What is expected => Write out the material exactly, leaving every picture behind.
─── Source excerpt ───
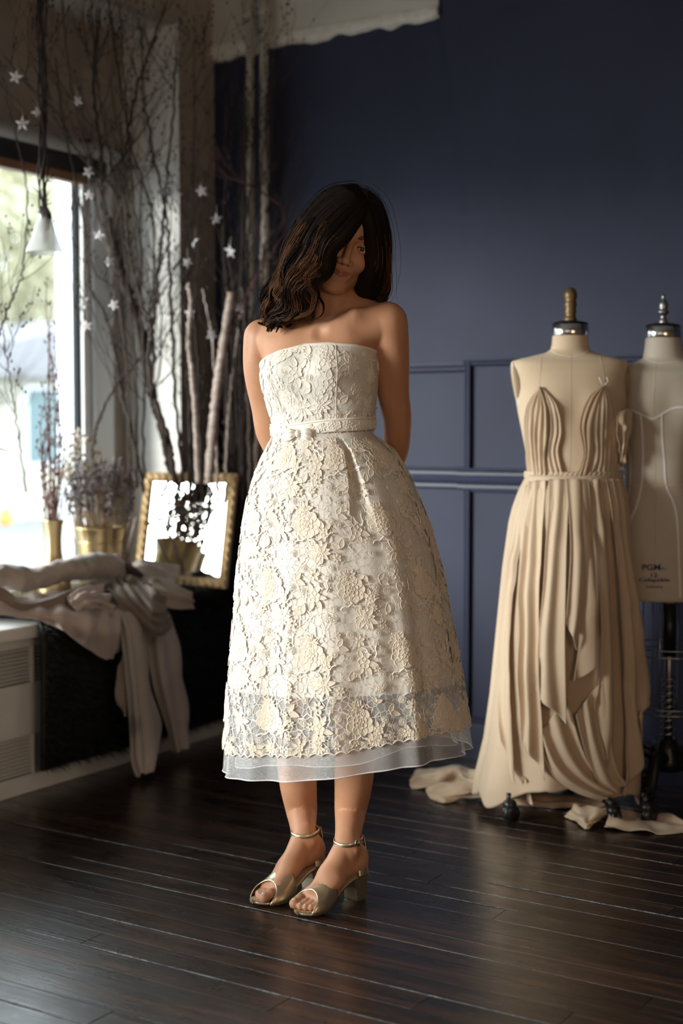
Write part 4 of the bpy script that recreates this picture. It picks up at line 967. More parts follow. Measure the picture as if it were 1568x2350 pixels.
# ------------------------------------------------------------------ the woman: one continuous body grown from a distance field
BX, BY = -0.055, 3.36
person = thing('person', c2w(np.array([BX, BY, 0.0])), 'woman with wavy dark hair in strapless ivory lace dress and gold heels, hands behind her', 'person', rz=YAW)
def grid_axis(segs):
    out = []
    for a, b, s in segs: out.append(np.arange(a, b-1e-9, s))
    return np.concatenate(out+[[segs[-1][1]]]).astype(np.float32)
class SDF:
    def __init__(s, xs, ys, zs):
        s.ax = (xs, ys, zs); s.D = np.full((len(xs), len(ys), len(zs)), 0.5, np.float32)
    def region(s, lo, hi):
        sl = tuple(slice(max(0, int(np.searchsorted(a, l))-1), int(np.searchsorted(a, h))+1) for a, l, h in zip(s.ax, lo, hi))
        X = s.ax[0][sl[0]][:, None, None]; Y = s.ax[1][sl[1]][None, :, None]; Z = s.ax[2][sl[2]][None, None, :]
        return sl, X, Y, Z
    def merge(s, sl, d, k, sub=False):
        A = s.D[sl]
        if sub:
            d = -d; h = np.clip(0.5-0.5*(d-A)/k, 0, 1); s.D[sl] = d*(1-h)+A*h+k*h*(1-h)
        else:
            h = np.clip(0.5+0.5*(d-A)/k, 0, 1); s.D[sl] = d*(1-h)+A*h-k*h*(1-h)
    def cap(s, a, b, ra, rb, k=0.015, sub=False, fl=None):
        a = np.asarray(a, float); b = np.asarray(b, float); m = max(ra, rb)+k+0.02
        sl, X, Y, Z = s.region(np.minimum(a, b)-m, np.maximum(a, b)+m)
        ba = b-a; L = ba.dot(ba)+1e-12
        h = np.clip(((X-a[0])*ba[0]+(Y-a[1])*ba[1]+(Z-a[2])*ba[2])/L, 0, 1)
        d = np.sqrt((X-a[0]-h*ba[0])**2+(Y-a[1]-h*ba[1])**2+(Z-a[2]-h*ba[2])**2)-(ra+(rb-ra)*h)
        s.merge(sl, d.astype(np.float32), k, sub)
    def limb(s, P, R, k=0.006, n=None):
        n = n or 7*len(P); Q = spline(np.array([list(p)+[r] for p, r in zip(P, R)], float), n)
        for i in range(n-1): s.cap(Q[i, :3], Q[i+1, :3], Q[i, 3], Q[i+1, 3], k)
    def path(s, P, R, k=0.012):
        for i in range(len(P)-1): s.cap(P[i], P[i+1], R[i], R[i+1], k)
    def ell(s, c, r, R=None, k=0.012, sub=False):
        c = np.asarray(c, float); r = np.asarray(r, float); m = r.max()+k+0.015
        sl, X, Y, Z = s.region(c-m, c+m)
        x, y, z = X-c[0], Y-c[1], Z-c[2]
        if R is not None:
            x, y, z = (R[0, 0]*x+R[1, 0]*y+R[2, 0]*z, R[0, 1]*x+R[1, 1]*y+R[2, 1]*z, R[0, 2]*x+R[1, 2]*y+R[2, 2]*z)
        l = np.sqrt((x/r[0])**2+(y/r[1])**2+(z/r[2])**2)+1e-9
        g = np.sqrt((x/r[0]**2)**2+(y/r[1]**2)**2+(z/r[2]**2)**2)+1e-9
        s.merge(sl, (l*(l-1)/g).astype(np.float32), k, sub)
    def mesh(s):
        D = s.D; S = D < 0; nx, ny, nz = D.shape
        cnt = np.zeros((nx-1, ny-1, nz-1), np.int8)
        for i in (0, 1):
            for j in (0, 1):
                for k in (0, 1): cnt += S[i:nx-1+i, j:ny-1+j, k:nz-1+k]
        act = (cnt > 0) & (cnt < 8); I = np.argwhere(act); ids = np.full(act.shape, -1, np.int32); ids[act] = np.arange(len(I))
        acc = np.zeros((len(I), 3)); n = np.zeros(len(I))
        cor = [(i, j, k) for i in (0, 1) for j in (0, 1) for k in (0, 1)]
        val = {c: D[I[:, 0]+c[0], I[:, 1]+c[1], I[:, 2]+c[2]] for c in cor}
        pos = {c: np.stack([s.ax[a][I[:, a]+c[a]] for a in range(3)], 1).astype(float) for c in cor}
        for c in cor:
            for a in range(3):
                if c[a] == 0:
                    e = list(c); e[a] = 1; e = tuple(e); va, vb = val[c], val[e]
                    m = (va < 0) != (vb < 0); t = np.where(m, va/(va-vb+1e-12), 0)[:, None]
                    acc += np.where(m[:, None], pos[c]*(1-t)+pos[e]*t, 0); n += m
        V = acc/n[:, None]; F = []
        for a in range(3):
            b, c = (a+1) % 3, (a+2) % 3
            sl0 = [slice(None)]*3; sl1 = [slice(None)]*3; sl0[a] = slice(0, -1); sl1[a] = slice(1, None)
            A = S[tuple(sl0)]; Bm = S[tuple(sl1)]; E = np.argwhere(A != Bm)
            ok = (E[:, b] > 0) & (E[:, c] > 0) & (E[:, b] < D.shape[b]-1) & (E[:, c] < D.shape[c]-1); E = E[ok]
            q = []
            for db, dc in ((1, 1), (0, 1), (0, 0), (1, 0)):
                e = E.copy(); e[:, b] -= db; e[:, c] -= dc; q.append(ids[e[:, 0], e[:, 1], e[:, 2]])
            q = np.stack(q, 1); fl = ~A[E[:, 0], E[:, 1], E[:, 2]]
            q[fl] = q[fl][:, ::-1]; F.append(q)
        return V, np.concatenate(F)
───
Completed task =>
Write part 4 of the bpy script that recreates this picture. It picks up at line 967. More parts follow. Measure the picture as if it were 1568x2350 pixels.
# ------------------------------------------------------------------ the woman: one continuous body grown from a distance field
BX, BY = -0.055, 3.36
person = thing('person', c2w(np.array([BX, BY, 0.0])), 'woman with wavy dark hair in strapless ivory lace dress and gold heels, hands behind her', 'person', rz=YAW)
def grid_axis(segs):
    out = []
    for a, b, s in segs: out.append(np.arange(a, b-1e-9, s))
    return np.concatenate(out+[[segs[-1][1]]]).astype(np.float32)
class SDF:
    def __init__(s, xs, ys, zs):
        s.ax = (xs, ys, zs); s.D = np.full((len(xs), len(ys), len(zs)), 0.5, np.float32)
    def region(s, lo, hi):
        sl = tuple(slice(max(0, int(np.searchsorted(a, l))-1), int(np.searchsorted(a, h))+1) for a, l, h in zip(s.ax, lo, hi))
        X = s.ax[0][sl[0]][:, None, None]; Y = s.ax[1][sl[1]][None, :, None]; Z = s.ax[2][sl[2]][None, None, :]
        return sl, X, Y, Z
    def merge(s, sl, d, k, sub=False):
        A = s.D[sl]
        if sub:
            d = -d; h = np.clip(0.5-0.5*(d-A)/k, 0, 1); s.D[sl] = d*(1-h)+A*h+k*h*(1-h)
        else:
            h = np.clip(0.5+0.5*(d-A)/k, 0, 1); s.D[sl] = d*(1-h)+A*h-k*h*(1-h)
    def cap(s, a, b, ra, rb, k=0.015, sub=False, fl=None):
        a = np.asarray(a, float); b = np.asarray(b, float); m = max(ra, rb)+k+0.02
        sl, X, Y, Z = s.region(np.minimum(a, b)-m, np.maximum(a, b)+m)
        ba = b-a; L = ba.dot(ba)+1e-12
        h = np.clip(((X-a[0])*ba[0]+(Y-a[1])*ba[1]+(Z-a[2])*ba[2])/L, 0, 1)
        d = np.sqrt((X-a[0]-h*ba[0])**2+(Y-a[1]-h*ba[1])**2+(Z-a[2]-h*ba[2])**2)-(ra+(rb-ra)*h)
        s.merge(sl, d.astype(np.float32), k, sub)
    def limb(s, P, R, k=0.006, n=None):
        n = n or 7*len(P); Q = spline(np.array([list(p)+[r] for p, r in zip(P, R)], float), n)
        for i in range(n-1): s.cap(Q[i, :3], Q[i+1, :3], Q[i, 3], Q[i+1, 3], k)
    def path(s, P, R, k=0.012):
        for i in range(len(P)-1): s.cap(P[i], P[i+1], R[i], R[i+1], k)
    def ell(s, c, r, R=None, k=0.012, sub=False):
        c = np.asarray(c, float); r = np.asarray(r, float); m = r.max()+k+0.015
        sl, X, Y, Z = s.region(c-m, c+m)
        x, y, z = X-c[0], Y-c[1], Z-c[2]
        if R is not None:
            x, y, z = (R[0, 0]*x+R[1, 0]*y+R[2, 0]*z, R[0, 1]*x+R[1, 1]*y+R[2, 1]*z, R[0, 2]*x+R[1, 2]*y+R[2, 2]*z)
        l = np.sqrt((x/r[0])**2+(y/r[1])**2+(z/r[2])**2)+1e-9
        g = np.sqrt((x/r[0]**2)**2+(y/r[1]**2)**2+(z/r[2]**2)**2)+1e-9
        s.merge(sl, (l*(l-1)/g).astype(np.float32), k, sub)
    def mesh(s):
        D = s.D; S = D < 0; nx, ny, nz = D.shape
        cnt = np.zeros((nx-1, ny-1, nz-1), np.int8)
        for i in (0, 1):
            for j in (0, 1):
                for k in (0, 1): cnt += S[i:nx-1+i, j:ny-1+j, k:nz-1+k]
        act = (cnt > 0) & (cnt < 8); I = np.argwhere(act); ids = np.full(act.shape, -1, np.int32); ids[act] = np.arange(len(I))
        acc = np.zeros((len(I), 3)); n = np.zeros(len(I))
        cor = [(i, j, k) for i in (0, 1) for j in (0, 1) for k in (0, 1)]
        val = {c: D[I[:, 0]+c[0], I[:, 1]+c[1], I[:, 2]+c[2]] for c in cor}
        pos = {c: np.stack([s.ax[a][I[:, a]+c[a]] for a in range(3)], 1).astype(float) for c in cor}
        for c in cor:
            for a in range(3):
                if c[a] == 0:
                    e = list(c); e[a] = 1; e = tuple(e); va, vb = val[c], val[e]
                    m = (va < 0) != (vb < 0); t = np.where(m, va/(va-vb+1e-12), 0)[:, None]
                    acc += np.where(m[:, None], pos[c]*(1-t)+pos[e]*t, 0); n += m
        V = acc/n[:, None]; F = []
        for a in range(3):
            b, c = (a+1) % 3, (a+2) % 3
            sl0 = [slice(None)]*3; sl1 = [slice(None)]*3; sl0[a] = slice(0, -1); sl1[a] = slice(1, None)
            A = S[tuple(sl0)]; Bm = S[tuple(sl1)]; E = np.argwhere(A != Bm)
            ok = (E[:, b] > 0) & (E[:, c] > 0) & (E[:, b] < D.shape[b]-1) & (E[:, c] < D.shape[c]-1); E = E[ok]
            q = []
            for db, dc in ((1, 1), (0, 1), (0, 0), (1, 0)):
                e = E.copy(); e[:, b] -= db; e[:, c] -= dc; q.append(ids[e[:, 0], e[:, 1], e[:, 2]])
            q = np.stack(q, 1); fl = ~A[E[:, 0], E[:, 1], E[:, 2]]
            q[fl] = q[fl][:, ::-1]; F.append(q)
        return V, np.concatenate(F)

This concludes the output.